Wednesday, August 26, 2015

Far Side of the Hill

Sometimes just to see that light, that slow light of afternoon washing over sidewalks and the faces of buildings, sometimes just to see it is to betray myself, to go back to being a boy.

I will never be at the mercy of others again, I say fiercely, which is nonsense: we are at the mercy of others every day of our lives. But at huge cost we build up the illusion that we are not, that we are adults, and masters of our destinies. Across a wide array of cultures, those most committed to independence and individual freedom have been the most stubborn slaveholders. The Golden Polish aristocracy, who hired and fired their kings; the American Southerners, who were willing to fight to the death for the principle of radical independence, the free Athenians who acknowledged no lord -- the more famous they are for their unwillingness to be ruled, the more likely they are to have held others in subjection. Only the poverty of our education leads us to find this strange. It makes all the sense in the world. We fling the toga or the cape over our shoulders. I am free because I am a master, we say.

But it is a fantasy that sickens and turns, because we are never masters enough. The slave on his heap of rags, dreaming in his filthy corner: is he flinging a cape over his shoulder? Not wasting his glance on the canaille as he strides down the street? Likely enough, and kicking him awake won't change it.
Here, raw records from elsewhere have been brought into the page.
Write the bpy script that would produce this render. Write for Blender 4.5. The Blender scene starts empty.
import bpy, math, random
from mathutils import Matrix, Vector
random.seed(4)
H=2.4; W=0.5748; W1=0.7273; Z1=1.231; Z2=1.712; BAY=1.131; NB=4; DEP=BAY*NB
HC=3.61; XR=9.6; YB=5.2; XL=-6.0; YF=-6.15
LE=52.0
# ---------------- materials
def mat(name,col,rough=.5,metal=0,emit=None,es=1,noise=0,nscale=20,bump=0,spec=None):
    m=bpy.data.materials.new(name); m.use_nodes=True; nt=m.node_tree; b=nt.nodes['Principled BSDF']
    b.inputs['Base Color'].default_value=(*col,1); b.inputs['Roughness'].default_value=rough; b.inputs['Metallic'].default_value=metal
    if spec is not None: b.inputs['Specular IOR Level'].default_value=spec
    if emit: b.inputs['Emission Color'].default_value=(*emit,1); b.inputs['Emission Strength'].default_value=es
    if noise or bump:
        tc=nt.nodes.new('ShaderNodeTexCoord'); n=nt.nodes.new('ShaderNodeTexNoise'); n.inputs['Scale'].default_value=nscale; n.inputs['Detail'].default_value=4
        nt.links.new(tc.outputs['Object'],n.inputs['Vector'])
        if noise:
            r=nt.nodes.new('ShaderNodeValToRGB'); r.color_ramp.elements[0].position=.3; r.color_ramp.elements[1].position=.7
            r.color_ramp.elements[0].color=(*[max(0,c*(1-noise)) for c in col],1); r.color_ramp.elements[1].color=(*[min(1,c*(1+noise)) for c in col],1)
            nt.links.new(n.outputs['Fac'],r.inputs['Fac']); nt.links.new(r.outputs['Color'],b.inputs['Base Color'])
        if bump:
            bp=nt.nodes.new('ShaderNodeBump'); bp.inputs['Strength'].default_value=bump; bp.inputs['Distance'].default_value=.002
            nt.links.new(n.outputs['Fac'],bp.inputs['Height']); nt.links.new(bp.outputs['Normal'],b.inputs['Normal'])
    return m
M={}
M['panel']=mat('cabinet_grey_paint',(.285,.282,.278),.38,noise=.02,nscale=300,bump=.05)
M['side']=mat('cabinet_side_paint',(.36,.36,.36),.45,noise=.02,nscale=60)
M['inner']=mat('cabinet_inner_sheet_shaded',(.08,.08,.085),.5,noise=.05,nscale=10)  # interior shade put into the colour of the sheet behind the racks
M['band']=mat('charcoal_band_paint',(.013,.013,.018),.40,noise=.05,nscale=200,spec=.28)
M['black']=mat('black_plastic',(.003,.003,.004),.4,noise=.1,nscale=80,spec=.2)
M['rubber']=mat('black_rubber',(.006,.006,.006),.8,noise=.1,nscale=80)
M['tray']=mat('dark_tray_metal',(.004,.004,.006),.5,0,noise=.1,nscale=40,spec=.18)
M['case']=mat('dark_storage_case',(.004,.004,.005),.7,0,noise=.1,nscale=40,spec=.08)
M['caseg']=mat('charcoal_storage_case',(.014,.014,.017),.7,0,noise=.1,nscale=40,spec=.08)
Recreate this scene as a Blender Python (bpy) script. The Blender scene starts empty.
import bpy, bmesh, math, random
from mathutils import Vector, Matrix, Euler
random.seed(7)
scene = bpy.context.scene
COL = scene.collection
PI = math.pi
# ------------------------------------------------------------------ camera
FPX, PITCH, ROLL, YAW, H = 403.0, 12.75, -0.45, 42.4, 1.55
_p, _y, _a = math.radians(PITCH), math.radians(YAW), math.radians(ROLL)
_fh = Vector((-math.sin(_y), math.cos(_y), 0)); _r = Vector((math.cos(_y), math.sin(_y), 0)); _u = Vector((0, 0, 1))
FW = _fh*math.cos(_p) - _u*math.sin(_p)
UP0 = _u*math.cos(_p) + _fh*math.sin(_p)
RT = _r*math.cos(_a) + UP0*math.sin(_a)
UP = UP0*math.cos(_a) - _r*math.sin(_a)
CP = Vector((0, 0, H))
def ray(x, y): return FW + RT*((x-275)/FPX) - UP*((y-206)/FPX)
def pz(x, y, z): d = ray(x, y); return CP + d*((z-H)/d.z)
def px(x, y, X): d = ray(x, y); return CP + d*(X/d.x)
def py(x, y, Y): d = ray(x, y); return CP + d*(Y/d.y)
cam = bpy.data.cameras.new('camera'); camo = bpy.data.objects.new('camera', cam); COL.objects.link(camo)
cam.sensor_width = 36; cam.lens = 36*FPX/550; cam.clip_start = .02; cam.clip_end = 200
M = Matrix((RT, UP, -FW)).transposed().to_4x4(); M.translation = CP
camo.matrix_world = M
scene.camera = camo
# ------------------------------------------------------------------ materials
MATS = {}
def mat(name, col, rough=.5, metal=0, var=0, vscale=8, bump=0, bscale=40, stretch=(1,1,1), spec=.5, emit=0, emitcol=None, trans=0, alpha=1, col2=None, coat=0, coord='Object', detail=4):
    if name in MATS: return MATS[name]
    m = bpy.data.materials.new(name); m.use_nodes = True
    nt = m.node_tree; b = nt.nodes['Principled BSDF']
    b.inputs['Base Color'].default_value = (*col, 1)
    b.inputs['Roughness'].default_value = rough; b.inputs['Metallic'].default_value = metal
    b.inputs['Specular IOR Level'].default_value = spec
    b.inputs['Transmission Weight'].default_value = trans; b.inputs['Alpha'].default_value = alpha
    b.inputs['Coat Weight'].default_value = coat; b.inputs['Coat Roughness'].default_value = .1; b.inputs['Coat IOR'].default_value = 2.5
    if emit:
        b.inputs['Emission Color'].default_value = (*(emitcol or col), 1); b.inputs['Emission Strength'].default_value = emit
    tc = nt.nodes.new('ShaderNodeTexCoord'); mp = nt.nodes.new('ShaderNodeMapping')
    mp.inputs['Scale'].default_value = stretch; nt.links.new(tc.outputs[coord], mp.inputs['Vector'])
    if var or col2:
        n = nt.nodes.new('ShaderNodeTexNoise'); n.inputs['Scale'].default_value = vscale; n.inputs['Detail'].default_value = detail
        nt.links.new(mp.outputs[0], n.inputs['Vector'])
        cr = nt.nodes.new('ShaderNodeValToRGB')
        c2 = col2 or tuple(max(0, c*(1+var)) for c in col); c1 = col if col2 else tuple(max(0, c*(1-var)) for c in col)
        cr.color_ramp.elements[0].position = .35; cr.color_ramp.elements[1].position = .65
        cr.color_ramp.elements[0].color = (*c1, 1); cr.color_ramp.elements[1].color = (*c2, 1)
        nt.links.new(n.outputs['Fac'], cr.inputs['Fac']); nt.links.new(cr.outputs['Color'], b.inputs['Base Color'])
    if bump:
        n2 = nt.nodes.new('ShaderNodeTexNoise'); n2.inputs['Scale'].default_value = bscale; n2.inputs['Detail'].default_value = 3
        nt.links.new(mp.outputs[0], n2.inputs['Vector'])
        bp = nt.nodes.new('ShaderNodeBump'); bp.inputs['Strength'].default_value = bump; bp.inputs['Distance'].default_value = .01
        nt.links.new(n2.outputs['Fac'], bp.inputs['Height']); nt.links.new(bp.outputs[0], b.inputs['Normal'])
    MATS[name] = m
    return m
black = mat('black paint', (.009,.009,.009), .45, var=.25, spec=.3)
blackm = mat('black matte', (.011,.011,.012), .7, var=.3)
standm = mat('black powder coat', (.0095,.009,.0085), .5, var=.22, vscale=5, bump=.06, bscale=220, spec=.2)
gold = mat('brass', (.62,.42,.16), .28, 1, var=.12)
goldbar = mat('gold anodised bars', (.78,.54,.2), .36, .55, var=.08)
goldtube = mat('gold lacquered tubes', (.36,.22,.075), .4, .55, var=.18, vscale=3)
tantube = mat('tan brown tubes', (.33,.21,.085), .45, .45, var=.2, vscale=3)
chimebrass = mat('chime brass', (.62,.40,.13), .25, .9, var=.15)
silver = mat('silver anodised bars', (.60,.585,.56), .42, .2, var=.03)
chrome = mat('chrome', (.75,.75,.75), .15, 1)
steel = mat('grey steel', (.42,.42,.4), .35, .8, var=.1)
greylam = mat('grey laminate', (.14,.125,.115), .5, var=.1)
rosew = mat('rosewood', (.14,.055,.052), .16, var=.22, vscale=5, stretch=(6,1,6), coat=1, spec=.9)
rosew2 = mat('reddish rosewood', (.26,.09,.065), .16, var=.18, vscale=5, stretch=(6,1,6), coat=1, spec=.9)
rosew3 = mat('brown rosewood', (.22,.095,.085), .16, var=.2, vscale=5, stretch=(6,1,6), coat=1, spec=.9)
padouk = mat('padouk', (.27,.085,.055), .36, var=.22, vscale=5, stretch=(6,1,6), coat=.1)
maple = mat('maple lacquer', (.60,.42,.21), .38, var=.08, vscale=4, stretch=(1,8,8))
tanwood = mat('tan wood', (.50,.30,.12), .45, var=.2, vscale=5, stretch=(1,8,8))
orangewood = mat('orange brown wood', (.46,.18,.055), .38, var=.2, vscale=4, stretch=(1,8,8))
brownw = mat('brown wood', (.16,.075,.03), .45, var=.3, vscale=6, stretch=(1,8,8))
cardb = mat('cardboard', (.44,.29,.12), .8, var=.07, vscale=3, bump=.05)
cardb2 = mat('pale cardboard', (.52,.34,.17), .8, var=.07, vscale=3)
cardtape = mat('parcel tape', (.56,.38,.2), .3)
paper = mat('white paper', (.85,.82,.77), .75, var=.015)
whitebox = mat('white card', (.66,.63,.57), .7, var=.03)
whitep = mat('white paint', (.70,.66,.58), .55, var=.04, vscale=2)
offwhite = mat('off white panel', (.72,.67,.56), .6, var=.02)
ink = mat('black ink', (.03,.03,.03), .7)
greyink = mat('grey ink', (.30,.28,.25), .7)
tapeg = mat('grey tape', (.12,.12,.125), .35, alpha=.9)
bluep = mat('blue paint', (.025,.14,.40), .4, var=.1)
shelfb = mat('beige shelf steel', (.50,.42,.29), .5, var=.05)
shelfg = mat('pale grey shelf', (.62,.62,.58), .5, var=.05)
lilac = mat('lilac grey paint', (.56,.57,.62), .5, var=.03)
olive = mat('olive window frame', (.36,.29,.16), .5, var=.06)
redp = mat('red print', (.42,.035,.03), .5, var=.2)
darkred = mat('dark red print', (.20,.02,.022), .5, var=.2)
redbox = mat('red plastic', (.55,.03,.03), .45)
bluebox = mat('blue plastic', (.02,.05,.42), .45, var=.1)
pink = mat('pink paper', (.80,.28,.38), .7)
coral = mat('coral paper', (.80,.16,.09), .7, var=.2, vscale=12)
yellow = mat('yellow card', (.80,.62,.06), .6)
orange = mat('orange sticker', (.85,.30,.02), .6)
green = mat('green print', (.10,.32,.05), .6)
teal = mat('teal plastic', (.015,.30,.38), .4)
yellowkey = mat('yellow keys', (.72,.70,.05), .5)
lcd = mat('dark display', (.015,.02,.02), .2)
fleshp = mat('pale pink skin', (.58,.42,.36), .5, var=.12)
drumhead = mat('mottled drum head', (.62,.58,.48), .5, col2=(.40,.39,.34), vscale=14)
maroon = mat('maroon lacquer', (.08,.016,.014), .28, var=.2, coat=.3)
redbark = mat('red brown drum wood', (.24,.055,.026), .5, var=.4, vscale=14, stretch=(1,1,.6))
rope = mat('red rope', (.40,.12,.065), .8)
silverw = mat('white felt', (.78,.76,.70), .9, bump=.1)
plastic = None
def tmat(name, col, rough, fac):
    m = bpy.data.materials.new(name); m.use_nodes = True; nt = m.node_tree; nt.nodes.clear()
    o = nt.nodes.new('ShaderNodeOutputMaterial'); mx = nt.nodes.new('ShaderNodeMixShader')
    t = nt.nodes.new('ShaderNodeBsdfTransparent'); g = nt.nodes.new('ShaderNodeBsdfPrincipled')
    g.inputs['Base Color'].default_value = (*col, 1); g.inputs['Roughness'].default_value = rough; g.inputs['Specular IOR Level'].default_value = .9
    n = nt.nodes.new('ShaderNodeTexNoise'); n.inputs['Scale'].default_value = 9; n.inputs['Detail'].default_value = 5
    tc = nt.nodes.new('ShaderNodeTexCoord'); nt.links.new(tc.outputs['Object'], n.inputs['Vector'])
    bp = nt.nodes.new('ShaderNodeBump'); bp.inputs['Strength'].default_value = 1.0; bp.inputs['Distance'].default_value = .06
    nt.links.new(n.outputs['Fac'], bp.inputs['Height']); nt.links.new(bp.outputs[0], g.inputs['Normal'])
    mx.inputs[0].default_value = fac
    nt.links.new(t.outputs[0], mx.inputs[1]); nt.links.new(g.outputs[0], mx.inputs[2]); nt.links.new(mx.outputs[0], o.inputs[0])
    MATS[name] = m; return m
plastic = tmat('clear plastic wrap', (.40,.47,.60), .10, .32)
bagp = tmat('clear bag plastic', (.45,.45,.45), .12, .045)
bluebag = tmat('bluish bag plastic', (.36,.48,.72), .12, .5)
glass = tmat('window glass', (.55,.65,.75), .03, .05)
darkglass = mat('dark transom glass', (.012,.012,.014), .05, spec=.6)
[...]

But again. How I am to avoid that poisonous afternoon light? I am not a boy any more. I am as free as I am going to get, in the dappled interlude between the prison of boyhood and the prison of old age. The air is pure and cold. There is time yet, there is time: but that doesn't mean there's time to waste.

The high call of the osprey. I own no one, least of all myself. I pray that the poison of the afternoon light may pass and leave no stain. You do turn and look back, you must, as you reach the ridge: you turn and look back on the land of humiliation. But then you walk on over the ridge, and the stiff pine needles break and release their sweetness under your feet. Even if it's only a day, or an hour, you have been on the far side of the hill. No master and no slave.
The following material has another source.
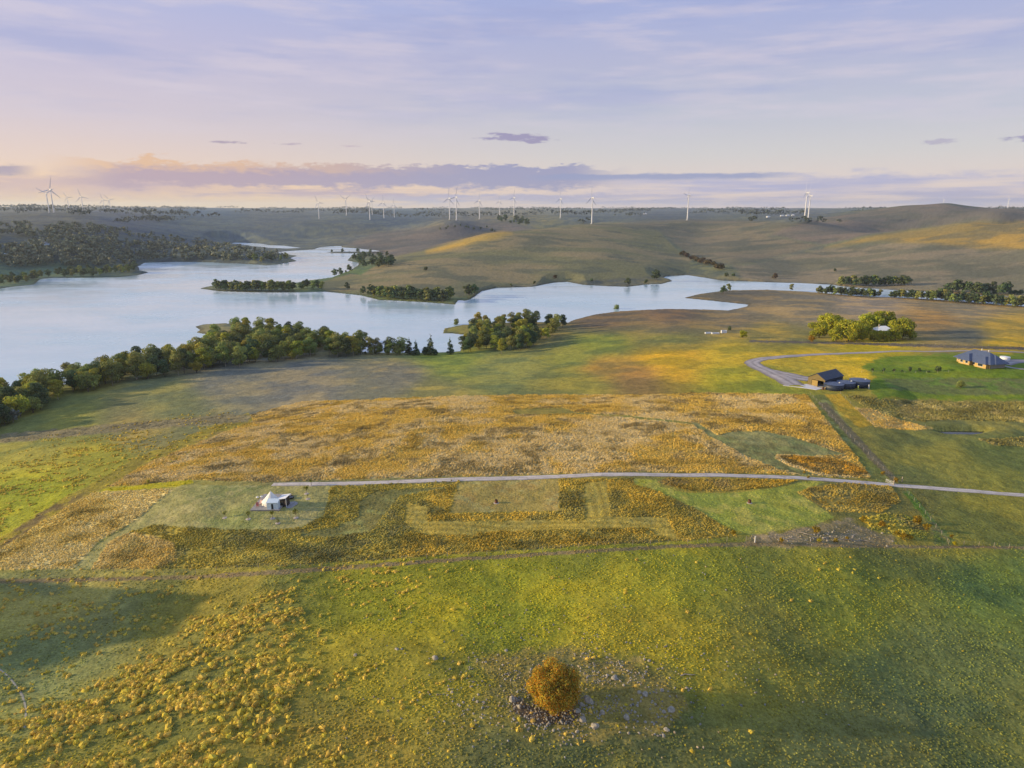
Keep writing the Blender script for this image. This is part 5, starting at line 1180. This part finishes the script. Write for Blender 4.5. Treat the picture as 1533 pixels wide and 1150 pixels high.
MB().box(-.318, .278, -1.02, -.98, .05, 1.99).obj('doorway_mesh', M_BLACK, po)
MB().box(-.5, -.33, -1.16, -1.11, .1, 2.0).obj('door_flap', M_CANVAS2, po)
# dark hut with a white skillion roof
q = at(423.5, 759); hu = empty('timber_hut', (q.x + .1, q.y + 1.0, GZT), R(-12), 'small dark timber hut with a tilted white roof right of the bell tent', 'hut')
MB().box(-1.05, 1.05, -.9, 1.2, -.2, 2.1).obj('hut_wall', M_DARKWOOD, hu)
MB().add([(-1.5, -1.3, 2.12), (1.3, -1.3, 2.75), (1.3, 1.7, 2.95), (-1.5, 1.7, 2.3), (-1.5, -1.3, 2.2), (1.3, -1.3, 2.83), (1.3, 1.7, 3.03), (-1.5, 1.7, 2.38)], [(3, 2, 1, 0), (4, 5, 6, 7), (0, 1, 5, 4), (1, 2, 6, 5), (2, 3, 7, 6), (3, 0, 4, 7)]).obj('hut_roof', M_WROOF, hu)
MB().add([(-1.0, -.85, 2.1), (1.0, -.85, 2.1), (1.0, -.85, 2.62), (1.0, 1.15, 2.1), (1.0, 1.15, 2.74), (-1.0, 1.15, 2.1)], [(0, 1, 2), (1, 3, 4, 2), (3, 5, 4)]).obj('gable_infill', M_DARKWOOD, hu)
MB().box(-.5, .3, -.96, -.91, .0, 1.9).obj('hut_door', M_BLACK, hu)
MB().box(1.12, 1.24, -1.0, -.88, -.2, 2.7).obj('roof_post', M_TRIM, hu)
q = at(436, 746); o = empty('fire_bath', q, .2, 'dark low tub on the grass right of the hut', 'tub'); MB().lathe([(.7, 0), (.85, .55), (.8, .56), (.65, .15)], 16).obj('tub_shell', M_BLACK, o, True); MB().lathe([(.74, .4), (.1, .41)], 16).obj('water_fill', M_GLASS, o)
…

Breathe again, that resinous air, so you will remember it the next time that memory rises to choke you. There is freedom: there is a far side of the hill.

4 comments:

Shells said...

Obviously I live this. - Michelle

rbarenblat said...

Love to you, dear dale.

Lucy said...

'that oppresses like the heft of cathedral tunes...'

and I like

'There is time yet, there is time: but that doesn't mean there's time to waste.'

As someone who often feels enslaved and oppressed by the past, my own and the collective, this is good to read.



Kristen Burkholder said...

"I own no one, least of all myself." about to go walk in the woods, see if I can find some mushrooms, and breathe some resinous air, and be terribly vulnerable I hope. thank you for giving me good words with which to enter the world.